The photographic plate method has been used to investigate the angular distribution of deuterons recoiling after neutron impact. The deuteron recoils were produced in a thin target of heavy wax placed in contact with a C2 Ilford nuclear emulsion.
For neutrons of energy 2.6-3.1 MeV., produced in the d-d reaction, 2,000 deuteron recoils were measured. Owing to the short range of the recoils produced when neutrons of low energy are scattered through small angles, the technique is only applicable to the study of the angular distribution in the range 90°-180° in the centre-of-mass system. For angles between 120° and 180° the results of the present work are in satisfactory agreement with those of previous experimenters using different methods, and they agree with the theoretical form of the distribution calculated by Buckingham and Massey on the assumption of ordinary forces between nucleons. This agreement is not decisive, however, since in this region the calculated distributions for ordinary and exchange forces do not lie far apart. For smaller scattering angles where a decisive test could have been made, the method is too inaccurate.

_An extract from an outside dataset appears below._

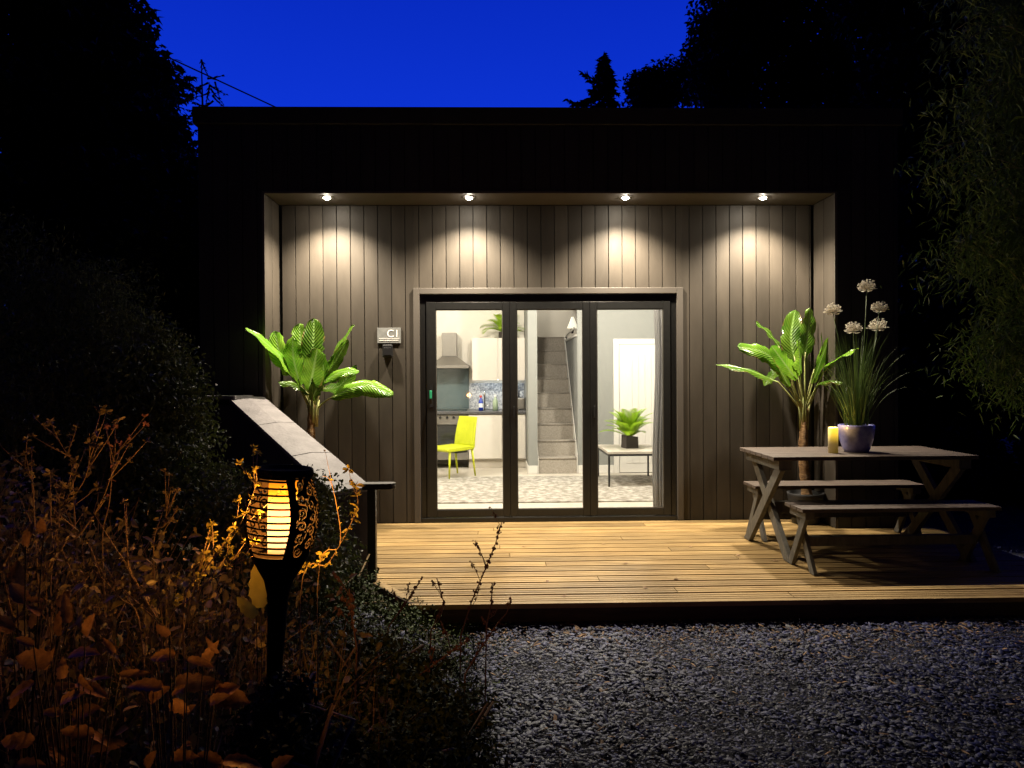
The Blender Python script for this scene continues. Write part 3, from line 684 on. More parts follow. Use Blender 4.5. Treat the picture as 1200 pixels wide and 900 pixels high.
# chair (yellow) - seat faces left
def chair():
    c = G(546, 560); o = thing('dining_chair', 'lime yellow upholstered dining chair in the kitchen area', 'chair', (-.50, 10.02, .0), R(8))
    # local: seat spans x -.42..0 (front towards -x), back at x~0
    sz = .43; b = MB(); b.prism([(-.44, sz-.015), (-.42, sz+.02), (-.02, sz+.03), (.03, sz+.0), (.02, sz-.03), (-.42, sz-.045)], -.21, .21, 'y'); b.build('seat', LIME, o, .014)
    b = MB(); n = 10; vs = []
    for i_ in range(n):
        t = i_/(n-1); xx = .005+.075*t**1.5; zz = sz+.0+t*.44; w2 = .205-.02*t*t
        for j in range(9):
            u = -1+2*j/8; vs.append((xx+.025*(1-u*u), u*w2, zz))
    m_ = len(vs); vs += [(v[0]+.032*(1-.35*(k//9)/(n-1)), v[1], v[2]) for k, v in enumerate(vs)]
    fs = []
    for i_ in range(n-1):
        for j in range(8):
            a = i_*9+j; fs += [(a, a+9, a+10, a+1), (m_+a, m_+a+1, m_+a+10, m_+a+9)]
        fs += [(i_*9, m_+i_*9, m_+i_*9+9, i_*9+9), (i_*9+8, i_*9+17, m_+i_*9+17, m_+i_*9+8)]
    for j in range(8): fs += [((n-1)*9+j, m_+(n-1)*9+j, m_+(n-1)*9+j+1, (n-1)*9+j+1), (j, j+1, m_+j+1, m_+j)]
    b.add(vs, fs, 0, True); b.build('backrest', LIME, o, .006)
    for (lx, ly, dx) in [(-.38, -.18, -.02), (-.38, .18, -.02), (.0, -.18, .05), (.0, .18, .05)]:
        MB().tube([(lx, ly, sz-.02), (lx+dx, ly*1.06, 0.012)], [.018, .011], 10).build('leg', LIME, o)
    MB().box(-.26, -.06, -.16, .16, sz-.07, sz-.046).build('seat_base', STEELB, o)
    return o
ch = chair(); c = G(548, 560); ch.location = (P(543, 540, 10.10).x, 10.12, .013); ch.rotation_euler = (0, 0, R(42)); ch.scale = (1, 1, .93)
# coffee table
tz = .44
ct = thing('coffee_table', 'low square coffee table with pale top and thin black legs', 'table')
x0, x1, y0, y1 = P(713, 571, 8.97).x, P(713, 571, 8.97).x+.70, 8.97, 9.95
MB().box(x0, x1, y0, y1, tz-.03, tz).build('tabletop', M('pale_grey_top', (.42, .38, .33), (.5, .46, .40), scale=5, rough=.5), ct, .003)
b = MB(); b.box(x0, x1, y0, y0+.02, tz-.055, tz-.031).box(x0, x1, y1-.02, y1, tz-.055, tz-.031).box(x0, x0+.02, y0+.021, y1-.021, tz-.055, tz-.031).box(x1-.02, x1, y0+.021, y1-.021, tz-.055, tz-.031)
b.build('frame', STEELB, ct)
for lx in (x0, x1-.022):
    for ly in (y0, y1-.022): MB().box(lx, lx+.022, ly, ly+.022, .012, tz-.056).build('leg', STEELB, ct)
fern('fern_plant', 'green artificial fern in a square dark pot on the coffee table', (P(738, 520, 9.45).x, 9.45, tz), (.085, .17), 46, .41, .70, 3)
fern('fern_plant', 'green fern in a dark pot on top of the kitchen wall cupboards', (P(590.5, 396, 11.42).x, 11.42, wz1), (.06, .10), 20, .42, 1.15, 5)
# curtain
b = MB(); n = 40; vs = []
for k in range(n+1):
    t = k/n
    for s_ in range(9):
        v = s_/8; z = .02+2.15*v; xl_ = P(767.5-1.5*math.sin(v*7), 400, 7.2).x - .02*(1-v); xr_ = xl_+.13
        vs.append((xl_+(xr_-xl_)*t, 7.2+.030*math.sin(t*26+v*.8)*(1-.3*v), z))
b.add(vs, [(k*9+s_, (k+1)*9+s_, (k+1)*9+s_+1, k*9+s_+1) for k in range(n) for s_ in range(8)], 0, True)
cu = b.build('curtain', CURT); cu.modifiers.new('s', 'SOLIDIFY').thickness = .003; tag(cu, 'grey curtain gathered beside the right door leaf', 'curtain')

# ------------------------------------------------------------------ wall sign and key safe
sg = thing('wall_sign', 'small grey plate reading C1 on the cladding left of the doors', 'sign')
p0, p1 = P(442, 402, WY-.02), P(469.5, 384, WY-.02); sy = WY-.012
MB().box(p0.x, p1.x, sy, WY-.001, p0.z, p1.z).build('plate', SIGNM, sg, .001)
def text(body, x, z, size, m, parent, name, align='RIGHT', y=sy-.0015):
    cu_ = bpy.data.curves.new(name, 'FONT'); cu_.body = body; cu_.size = size; cu_.extrude = .0008; cu_.align_x = align
    o = bpy.data.objects.new(name, cu_); o.rotation_euler = (R(90), 0, 0); o.location = (x, y, z); COL.objects.link(o)
    dg = bpy.context.evaluated_depsgraph_get(); me = bpy.data.meshes.new_from_object(o.evaluated_get(dg)); mw = o.matrix_basis.copy()
    bpy.data.objects.remove(o); me.transform(mw); me.materials.clear(); me.materials.append(m); return link(name, me, parent)
text('C1', p1.x-.012, p0.z+.055, .098, LETTER, sg, 'lettering')
b = MB(); b.box(p0.x+.016, p1.x-.013, sy-.002, sy-.0005, p0.z+.040, p0.z+.045)
q = p0.x+.018; rnd = random.Random(3)
while q < p1.x-.02:
    w2 = rnd.uniform(.003, .008); b.box(q, q+w2, sy-.002, sy-.0005, p0.z+.020, p0.z+.029); q += w2+.0028
b.build('small_print', LETTER, sg)
ks = thing('key_safe', 'black key safe box mounted under the C1 sign', 'key safe'); a, c = P(448, 419, WY-.04), P(460, 403.5, WY-.04)
MB().box(a.x, c.x, WY-.045, WY-.002, a.z, c.z).build('body', STEELB, ks, .012); MB().box(a.x+.012, c.x-.012, WY-.052, WY-.046, a.z+.02, c.z-.03).build('cover', STEELB, ks, .004)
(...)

For neutrons of energy from 4.0 to 6.0 MeV. and from 6.0 to 9.0 MeV., obtained from a Ra-Be souice, the angular distribution over a much larger range of scattering angle has been obtained from the measurement of 1,200 deuteron recoils. The angular distribution for neutrons scattered through angles near 180° appears to be rather steeper than for slower neutrons; but the ratio of the differential cross section at 90° to that at 180° is found to be about 0.35-0.40, of the same order as for neutrons in the lower energy range.
Measurements of 1,000 proton recoils from the d-d neutrons showed an angular distribution for neutron scattering angles between 90° and 180° that was constant within the limits of the statistical error.